§ DATA SECTION
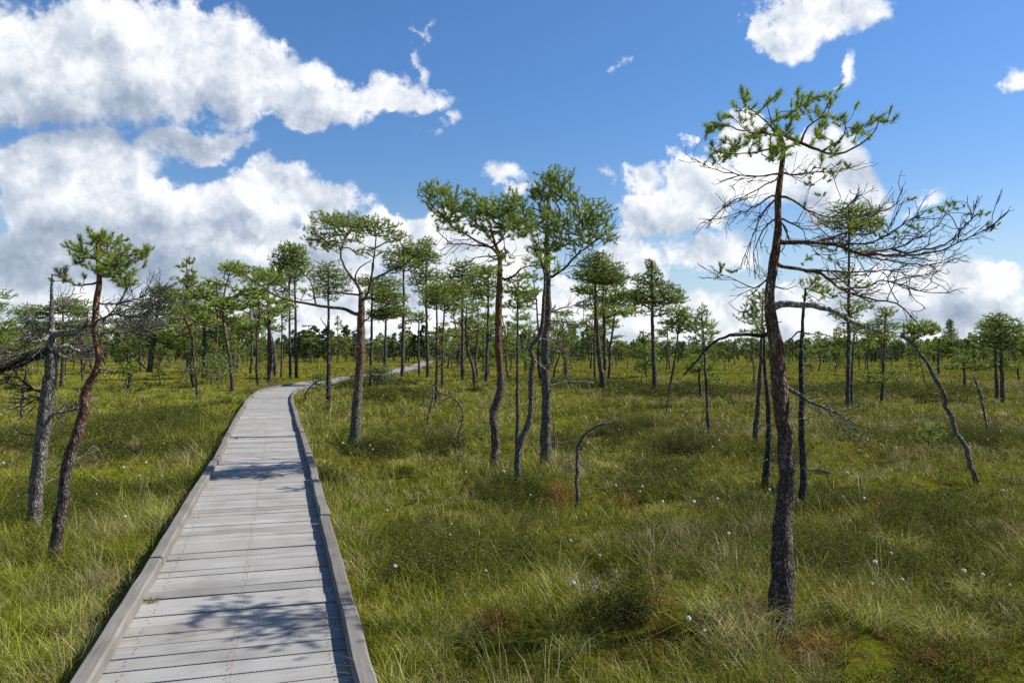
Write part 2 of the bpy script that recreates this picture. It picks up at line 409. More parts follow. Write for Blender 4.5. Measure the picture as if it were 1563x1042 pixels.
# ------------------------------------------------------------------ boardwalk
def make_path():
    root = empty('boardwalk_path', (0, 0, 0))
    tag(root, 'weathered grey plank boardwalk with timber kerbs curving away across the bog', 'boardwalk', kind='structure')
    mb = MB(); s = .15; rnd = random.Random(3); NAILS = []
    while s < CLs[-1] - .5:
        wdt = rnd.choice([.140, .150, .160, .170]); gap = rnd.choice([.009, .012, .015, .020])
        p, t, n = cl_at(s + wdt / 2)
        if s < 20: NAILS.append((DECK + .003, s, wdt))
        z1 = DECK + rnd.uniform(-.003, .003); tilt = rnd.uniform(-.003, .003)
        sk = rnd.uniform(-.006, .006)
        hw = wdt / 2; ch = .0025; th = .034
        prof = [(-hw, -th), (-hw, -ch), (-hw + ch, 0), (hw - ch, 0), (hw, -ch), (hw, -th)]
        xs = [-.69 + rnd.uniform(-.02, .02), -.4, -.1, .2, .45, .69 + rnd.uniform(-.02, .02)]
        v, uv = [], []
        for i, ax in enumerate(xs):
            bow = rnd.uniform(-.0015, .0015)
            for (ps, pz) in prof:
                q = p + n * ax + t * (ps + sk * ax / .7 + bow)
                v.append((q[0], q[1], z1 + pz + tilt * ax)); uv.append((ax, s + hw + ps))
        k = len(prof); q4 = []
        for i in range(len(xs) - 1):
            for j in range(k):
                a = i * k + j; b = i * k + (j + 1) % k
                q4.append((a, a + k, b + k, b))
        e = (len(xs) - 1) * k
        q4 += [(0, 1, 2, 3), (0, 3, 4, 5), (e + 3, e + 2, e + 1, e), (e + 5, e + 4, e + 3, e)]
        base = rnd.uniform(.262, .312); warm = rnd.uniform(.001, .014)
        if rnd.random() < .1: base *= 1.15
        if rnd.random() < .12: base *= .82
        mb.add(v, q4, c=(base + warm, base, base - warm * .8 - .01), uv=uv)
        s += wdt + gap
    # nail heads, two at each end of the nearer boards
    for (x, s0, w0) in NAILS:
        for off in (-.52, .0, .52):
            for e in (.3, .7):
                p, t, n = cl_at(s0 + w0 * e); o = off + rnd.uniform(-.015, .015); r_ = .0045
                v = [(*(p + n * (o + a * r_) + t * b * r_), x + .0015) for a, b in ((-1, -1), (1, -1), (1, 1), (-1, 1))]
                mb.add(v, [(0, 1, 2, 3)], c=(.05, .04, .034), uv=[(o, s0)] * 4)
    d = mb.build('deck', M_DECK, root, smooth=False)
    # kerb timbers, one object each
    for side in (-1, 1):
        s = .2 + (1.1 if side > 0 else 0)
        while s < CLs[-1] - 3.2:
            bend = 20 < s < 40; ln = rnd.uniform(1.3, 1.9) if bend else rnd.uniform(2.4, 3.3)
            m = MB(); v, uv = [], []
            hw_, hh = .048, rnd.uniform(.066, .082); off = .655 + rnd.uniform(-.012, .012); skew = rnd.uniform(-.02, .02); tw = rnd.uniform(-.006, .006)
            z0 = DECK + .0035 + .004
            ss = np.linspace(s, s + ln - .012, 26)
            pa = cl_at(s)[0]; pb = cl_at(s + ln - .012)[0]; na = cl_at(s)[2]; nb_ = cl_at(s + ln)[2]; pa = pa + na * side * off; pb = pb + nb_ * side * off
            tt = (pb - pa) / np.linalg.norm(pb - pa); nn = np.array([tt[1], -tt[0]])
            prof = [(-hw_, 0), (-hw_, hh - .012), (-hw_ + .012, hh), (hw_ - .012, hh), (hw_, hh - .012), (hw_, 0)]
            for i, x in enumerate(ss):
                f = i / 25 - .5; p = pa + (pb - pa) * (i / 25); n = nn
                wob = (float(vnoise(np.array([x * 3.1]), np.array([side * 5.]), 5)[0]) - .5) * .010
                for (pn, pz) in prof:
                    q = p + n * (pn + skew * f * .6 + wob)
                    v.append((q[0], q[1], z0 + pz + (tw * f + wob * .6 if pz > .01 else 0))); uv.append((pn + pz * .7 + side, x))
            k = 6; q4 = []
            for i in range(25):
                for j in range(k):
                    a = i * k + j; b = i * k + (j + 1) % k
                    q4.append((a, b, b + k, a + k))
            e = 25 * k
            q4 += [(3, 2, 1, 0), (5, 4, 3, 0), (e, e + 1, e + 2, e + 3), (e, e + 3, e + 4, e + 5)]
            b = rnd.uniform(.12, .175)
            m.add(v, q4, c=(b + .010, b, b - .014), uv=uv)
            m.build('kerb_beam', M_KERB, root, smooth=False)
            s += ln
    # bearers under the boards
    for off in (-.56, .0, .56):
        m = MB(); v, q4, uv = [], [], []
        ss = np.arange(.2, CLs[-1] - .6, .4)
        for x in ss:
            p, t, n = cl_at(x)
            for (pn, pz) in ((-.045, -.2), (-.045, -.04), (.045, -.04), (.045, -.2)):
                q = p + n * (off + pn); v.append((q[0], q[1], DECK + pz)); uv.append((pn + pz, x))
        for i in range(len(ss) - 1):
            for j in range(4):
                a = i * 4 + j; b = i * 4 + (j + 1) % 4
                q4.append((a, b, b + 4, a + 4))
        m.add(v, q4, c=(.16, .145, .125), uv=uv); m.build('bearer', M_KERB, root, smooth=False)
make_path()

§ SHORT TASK
Pictures excluded, quote all the data above exactly.

§ TASK OUTPUT
Write part 2 of the bpy script that recreates this picture. It picks up at line 409. More parts follow. Write for Blender 4.5. Measure the picture as if it were 1563x1042 pixels.
# ------------------------------------------------------------------ boardwalk
def make_path():
    root = empty('boardwalk_path', (0, 0, 0))
    tag(root, 'weathered grey plank boardwalk with timber kerbs curving away across the bog', 'boardwalk', kind='structure')
    mb = MB(); s = .15; rnd = random.Random(3); NAILS = []
    while s < CLs[-1] - .5:
        wdt = rnd.choice([.140, .150, .160, .170]); gap = rnd.choice([.009, .012, .015, .020])
        p, t, n = cl_at(s + wdt / 2)
        if s < 20: NAILS.append((DECK + .003, s, wdt))
        z1 = DECK + rnd.uniform(-.003, .003); tilt = rnd.uniform(-.003, .003)
        sk = rnd.uniform(-.006, .006)
        hw = wdt / 2; ch = .0025; th = .034
        prof = [(-hw, -th), (-hw, -ch), (-hw + ch, 0), (hw - ch, 0), (hw, -ch), (hw, -th)]
        xs = [-.69 + rnd.uniform(-.02, .02), -.4, -.1, .2, .45, .69 + rnd.uniform(-.02, .02)]
        v, uv = [], []
        for i, ax in enumerate(xs):
            bow = rnd.uniform(-.0015, .0015)
            for (ps, pz) in prof:
                q = p + n * ax + t * (ps + sk * ax / .7 + bow)
                v.append((q[0], q[1], z1 + pz + tilt * ax)); uv.append((ax, s + hw + ps))
        k = len(prof); q4 = []
        for i in range(len(xs) - 1):
            for j in range(k):
                a = i * k + j; b = i * k + (j + 1) % k
                q4.append((a, a + k, b + k, b))
        e = (len(xs) - 1) * k
        q4 += [(0, 1, 2, 3), (0, 3, 4, 5), (e + 3, e + 2, e + 1, e), (e + 5, e + 4, e + 3, e)]
        base = rnd.uniform(.262, .312); warm = rnd.uniform(.001, .014)
        if rnd.random() < .1: base *= 1.15
        if rnd.random() < .12: base *= .82
        mb.add(v, q4, c=(base + warm, base, base - warm * .8 - .01), uv=uv)
        s += wdt + gap
    # nail heads, two at each end of the nearer boards
    for (x, s0, w0) in NAILS:
        for off in (-.52, .0, .52):
            for e in (.3, .7):
                p, t, n = cl_at(s0 + w0 * e); o = off + rnd.uniform(-.015, .015); r_ = .0045
                v = [(*(p + n * (o + a * r_) + t * b * r_), x + .0015) for a, b in ((-1, -1), (1, -1), (1, 1), (-1, 1))]
                mb.add(v, [(0, 1, 2, 3)], c=(.05, .04, .034), uv=[(o, s0)] * 4)
    d = mb.build('deck', M_DECK, root, smooth=False)
    # kerb timbers, one object each
    for side in (-1, 1):
        s = .2 + (1.1 if side > 0 else 0)
        while s < CLs[-1] - 3.2:
            bend = 20 < s < 40; ln = rnd.uniform(1.3, 1.9) if bend else rnd.uniform(2.4, 3.3)
            m = MB(); v, uv = [], []
            hw_, hh = .048, rnd.uniform(.066, .082); off = .655 + rnd.uniform(-.012, .012); skew = rnd.uniform(-.02, .02); tw = rnd.uniform(-.006, .006)
            z0 = DECK + .0035 + .004
            ss = np.linspace(s, s + ln - .012, 26)
            pa = cl_at(s)[0]; pb = cl_at(s + ln - .012)[0]; na = cl_at(s)[2]; nb_ = cl_at(s + ln)[2]; pa = pa + na * side * off; pb = pb + nb_ * side * off
            tt = (pb - pa) / np.linalg.norm(pb - pa); nn = np.array([tt[1], -tt[0]])
            prof = [(-hw_, 0), (-hw_, hh - .012), (-hw_ + .012, hh), (hw_ - .012, hh), (hw_, hh - .012), (hw_, 0)]
            for i, x in enumerate(ss):
                f = i / 25 - .5; p = pa + (pb - pa) * (i / 25); n = nn
                wob = (float(vnoise(np.array([x * 3.1]), np.array([side * 5.]), 5)[0]) - .5) * .010
                for (pn, pz) in prof:
                    q = p + n * (pn + skew * f * .6 + wob)
                    v.append((q[0], q[1], z0 + pz + (tw * f + wob * .6 if pz > .01 else 0))); uv.append((pn + pz * .7 + side, x))
            k = 6; q4 = []
            for i in range(25):
                for j in range(k):
                    a = i * k + j; b = i * k + (j + 1) % k
                    q4.append((a, b, b + k, a + k))
            e = 25 * k
            q4 += [(3, 2, 1, 0), (5, 4, 3, 0), (e, e + 1, e + 2, e + 3), (e, e + 3, e + 4, e + 5)]
            b = rnd.uniform(.12, .175)
            m.add(v, q4, c=(b + .010, b, b - .014), uv=uv)
            m.build('kerb_beam', M_KERB, root, smooth=False)
            s += ln
    # bearers under the boards
    for off in (-.56, .0, .56):
        m = MB(); v, q4, uv = [], [], []
        ss = np.arange(.2, CLs[-1] - .6, .4)
        for x in ss:
            p, t, n = cl_at(x)
            for (pn, pz) in ((-.045, -.2), (-.045, -.04), (.045, -.04), (.045, -.2)):
                q = p + n * (off + pn); v.append((q[0], q[1], DECK + pz)); uv.append((pn + pz, x))
        for i in range(len(ss) - 1):
            for j in range(4):
                a = i * 4 + j; b = i * 4 + (j + 1) % 4
                q4.append((a, b, b + 4, a + 4))
        m.add(v, q4, c=(.16, .145, .125), uv=uv); m.build('bearer', M_KERB, root, smooth=False)
make_path()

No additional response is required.